From the first line of the data below through the line holding "S.view_settings.exposure = 0.14", output each line exactly and leave the pictures out.

======

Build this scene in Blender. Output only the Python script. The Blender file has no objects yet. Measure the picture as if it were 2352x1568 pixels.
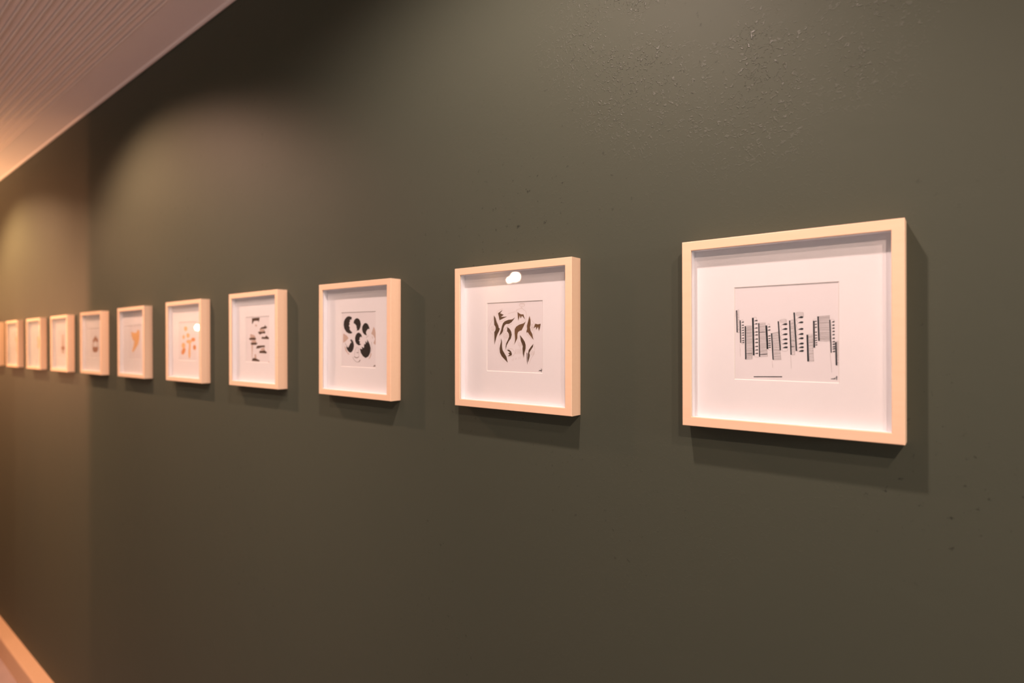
import bpy, bmesh, math, random
from mathutils import Matrix, Vector

# ------------------------------------------------------------------ camera
S = bpy.context.scene
COL = S.collection
EYE = 1.587                     # eye height above the floor (m)
CAM_D = 0.7244                  # camera to picture wall (m)

cam_data = bpy.data.cameras.new('camera')
cam = bpy.data.objects.new('camera', cam_data)
COL.objects.link(cam)
cam_data.sensor_width = 36.0
cam_data.lens = 19.976
cam_data.clip_start = 0.02
cam_data.dof.use_dof = True
cam_data.dof.focus_distance = 0.80
cam_data.dof.aperture_fstop = 3.0
ROLL = math.radians(-0.3496)
right = Vector((math.cos(ROLL), 0, math.sin(ROLL)))
up = Vector((-math.sin(ROLL), 0, math.cos(ROLL)))
back = Vector((0, -1, 0))
m3 = Matrix((right, up, back)).transposed()
m3 = Matrix.Rotation(math.radians(37.9859), 3, 'Z') @ Matrix.Rotation(math.radians(0.0718), 3, 'X') @ m3
cam.matrix_world = Matrix.Translation((0, -CAM_D, EYE)) @ m3.to_4x4()
S.camera = cam

# ------------------------------------------------------------------ view, world
S.view_settings.view_transform = 'Standard'
S.view_settings.look = 'None'
S.view_settings.gamma = 1.0
S.view_settings.use_curve_mapping = False
S.view_settings.exposure = 0.14

W = bpy.data.worlds.new('world')
S.world = W
W.use_nodes = True
W.node_tree.nodes['Background'].inputs[0].default_value = (0.34, 0.82, 0.97, 1)
W.node_tree.nodes['Background'].inputs[1].default_value = 0.155

# ------------------------------------------------------------------ lamps
def spot(name, loc, aim, watts, colour, angle, blend, radius):
    d = bpy.data.lights.new(name, 'SPOT')
    d.energy = watts; d.color = colour
    d.spot_size = math.radians(angle); d.spot_blend = blend
    d.shadow_soft_size = radius
    o = bpy.data.objects.new(name, d); COL.objects.link(o)
    o.location = loc
    o.rotation_euler = (Vector(aim) - Vector(loc)).to_track_quat('-Z', 'Y').to_euler()
    return o

def bulb(name, loc, watts, colour, radius):
    d = bpy.data.lights.new(name, 'POINT')
    d.energy = watts; d.color = colour; d.shadow_soft_size = radius
    o = bpy.data.objects.new(name, d); COL.objects.link(o); o.location = loc
    return o

ZC = EYE + 0.8949               # ceiling height
WARM = (1.0, 0.70, 0.50)
# the row of downlights along the picture wall
spot('downlight', (-0.38, -0.48, ZC - 0.03), (-0.66, -0.38, 1.2), 44.0, (1.000, 0.725, 0.659), 136, 0.6, 0.022)
spot('downlight', (-2.10, -0.49, ZC - 0.03), (-2.02, -0.36, 1.2), 61.2, (1.000, 0.559, 0.390), 142, 0.6, 0.022)
spot('downlight', (-3.80, -0.48, ZC - 0.03), (-3.70, -0.36, 1.2), 92.0, (1.000, 0.560, 0.300), 142, 0.6, 0.022)
# two more rows further out in the room, tilted at the pictures
spot('second_row_downlight', (0.51, -0.81, ZC - 0.03), (-0.35, 0, 1.00), 22.0, (1.000, 0.700, 0.600), 82, 1.0, 0.025)
spot('second_row_downlight', (-1.19, -0.81, ZC - 0.03), (-1.70, 0, 1.12), 20.0, (1.000, 0.700, 0.600), 82, 1.0, 0.025)
spot('second_row_downlight', (-2.89, -0.81, ZC - 0.03), (-3.30, 0, 1.14), 34.0, (1.000, 0.559, 0.370), 82, 1.0, 0.025)
spot('third_row_downlight', (0.51, -1.27, ZC - 0.03), (-0.40, 0, 1.10), 45.0, (1.000, 0.704, 0.592), 68, 1.0, 0.025)
spot('third_row_downlight', (-1.19, -1.27, ZC - 0.03), (-1.70, 0, 1.22), 31.0, (1.000, 0.706, 0.603), 74, 1.0, 0.025)
spot('third_row_downlight', (-2.89, -1.27, ZC - 0.03), (-3.30, 0, 1.24), 42.0, (1.000, 0.559, 0.372), 74, 1.0, 0.025)
# lamps in the warm room beyond the opening, and a floor fill added there
spot('wall_lamp', (-6.36, -2.02, 1.787), (-4.1, 0, 1.42), 244.0, (1.000, 0.390, 0.181), 60, 1.0, 0.08)
bulb('table_lamp', (-5.20, -2.10, 1.0), 1.2, (1.000, 0.547, 0.272), 0.05)
spot('warm_floor_fill', (-4.45, -0.95, ZC - 0.03), (-4.45, -1.0, 0), 5.9, (1.000, 0.565, 0.282), 84, 1.0, 0.03)  # added fill for the floor and its warm bounce
# the lamp deep in the near room whose glare shows in the second picture's glass
bulb('pendant_bulb', (-3.190, -3.462, 2.186), 8, WARM, 0.040)
bulb('pendant_bulb', (-3.261, -3.462, 2.163), 2.5, WARM, 0.022)
# unseen fill added low in the warm room to brighten the ceiling
spot('ceiling_fill', (-4.50, -0.75, 0.90), (-4.40, -0.60, 2.48), 160.0, (1.000, 0.531, 0.250), 106, 1.0, 0.20)
# fill added to brighten the end wall that the far pictures' glass mirrors
spot('end_wall_fill', (-7.40, -1.20, 1.90), (-8.60, -1.20, 1.60), 55, (1.0, 0.70, 0.52), 120, 1.0, 0.05)
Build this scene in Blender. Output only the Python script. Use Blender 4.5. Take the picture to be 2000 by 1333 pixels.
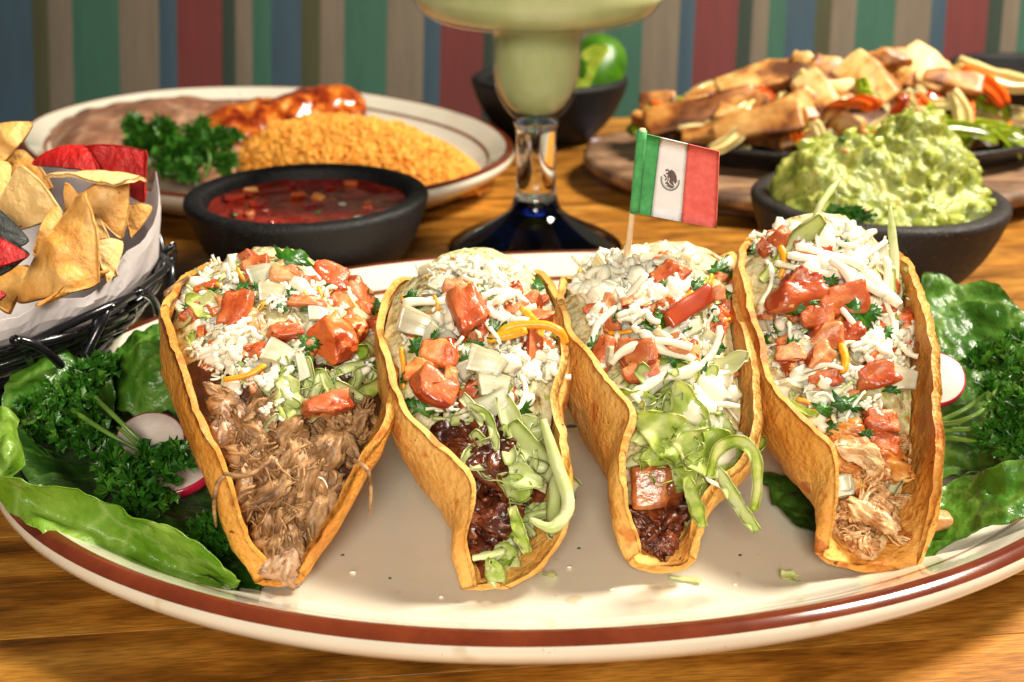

======

• _Task result_
Build this scene in Blender. Output only the Python script. The Blender file has no objects yet. Measure the picture as if it were 2352x1568 pixels.
import bpy, bmesh, math, random
from mathutils import Matrix, Vector

# ------------------------------------------------------------------ camera
S = bpy.context.scene
COL = S.collection
EYE = 1.587                     # eye height above the floor (m)
CAM_D = 0.7244                  # camera to picture wall (m)

cam_data = bpy.data.cameras.new('camera')
cam = bpy.data.objects.new('camera', cam_data)
COL.objects.link(cam)
cam_data.sensor_width = 36.0
cam_data.lens = 19.976
cam_data.clip_start = 0.02
cam_data.dof.use_dof = True
cam_data.dof.focus_distance = 0.80
cam_data.dof.aperture_fstop = 3.0
ROLL = math.radians(-0.3496)
right = Vector((math.cos(ROLL), 0, math.sin(ROLL)))
up = Vector((-math.sin(ROLL), 0, math.cos(ROLL)))
back = Vector((0, -1, 0))
m3 = Matrix((right, up, back)).transposed()
m3 = Matrix.Rotation(math.radians(37.9859), 3, 'Z') @ Matrix.Rotation(math.radians(0.0718), 3, 'X') @ m3
cam.matrix_world = Matrix.Translation((0, -CAM_D, EYE)) @ m3.to_4x4()
S.camera = cam

# ------------------------------------------------------------------ view, world
S.view_settings.view_transform = 'Standard'
S.view_settings.look = 'None'
S.view_settings.gamma = 1.0
S.view_settings.use_curve_mapping = False
S.view_settings.exposure = 0.14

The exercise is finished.